Chinese startup launches rocket
A SUBORBITAL rocket was launched into space yesterday by a startup in China’s burgeoning commercial aeronautics industry, as private firms snap at the heels of their dominant American rivals.
OneSpace, the Beijing-based company behind the launch, is one of dozens of Chinese rivals jostling for a slice of the global space industry, estimated to be worth about US$339 billion by Bank of America Merrill Lynch and currently dominated by SpaceX and Blue Origin in the United States.
Its 9-meter Chongqing Liangjiang Star rocket took off from an undisclosed test field in China’s northwest and reached an altitude of 273 kilometers before falling back to Earth, the company said.
The launch aimed to demonstrate an early working model of the company’s OS-X series of rockets, designed to conduct research linked to suborbital flights.
By the end of the decade, OneSpace expects to build 20 of the OS-X rockets, capable of placing a 100-kilogram payload into an orbit 800km from the Earth’s surface, the company said.
The firm is also developing the M-series rocket to compete in the growing microsatellite sector.
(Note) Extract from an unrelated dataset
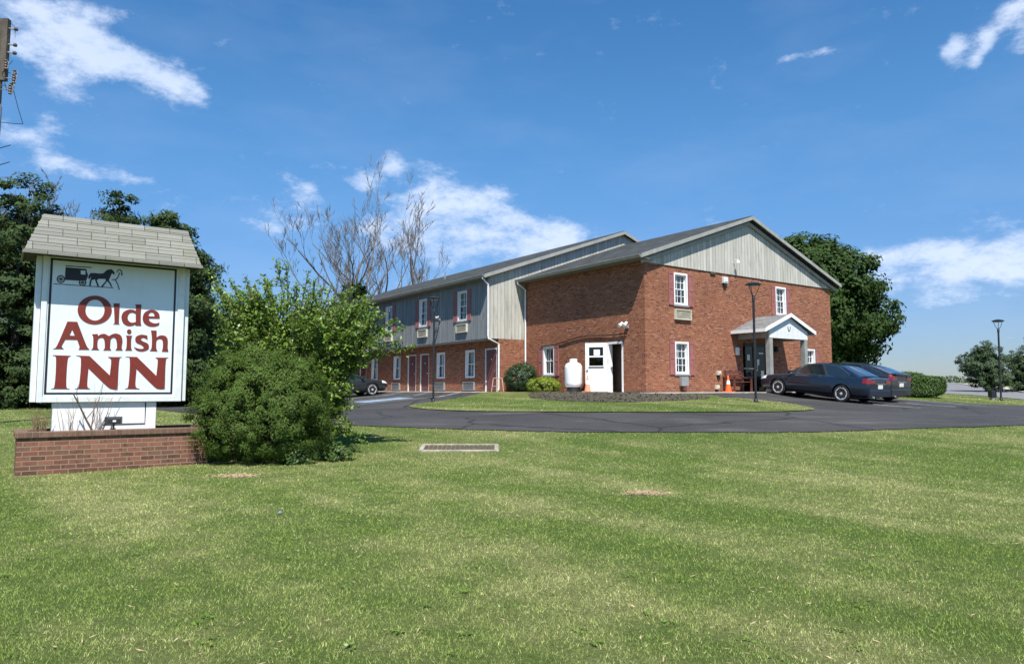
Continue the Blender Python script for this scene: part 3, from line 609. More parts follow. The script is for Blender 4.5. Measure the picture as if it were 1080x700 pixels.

These small satellites are typically no larger than a shoebox and are used to monitor crops, weather patterns or disaster sites, or used by universities for research purposes, according to Jonathan McDowell, an astronomer at the Harvard-Smithsonian Center for Astrophysics.
Microsatellites are cheaper to build and easier to deploy than traditional truck-sized versions, and their launch has become increasingly an lucrative market, currently dominated by the Indian space program.
Chinese aerospace startups were eschewing the space travel ambitions of their US rivals to compete for these lucrative microsatellite contracts, said McDowell. “Onespace and iSpace have both got their hands on retired Chinese missiles,” he added.
OneSpace’s work has attracted the attention of several domestic and foreign clients, OneSpace spokesman Chen Jianglan said. “A number of satellite companies in Europe and Asia have approached us to establish strategic partnerships.”
Once dominated by state research agencies and the military, China allowed private companies to enter the space industry to build and launch satellites in 2014.
Another Chinese startup, iSpace, launched a suborbital rocket, the Hyperbola-1S, from a test field in the southern island of Hainan last month.
The rocket reached an altitude of 108km and served as a demonstration for its planned small launcher due to be completed by June 2019, the company’s website said.
OneSpace was founded in 2015 while iSpace was founded two years ago.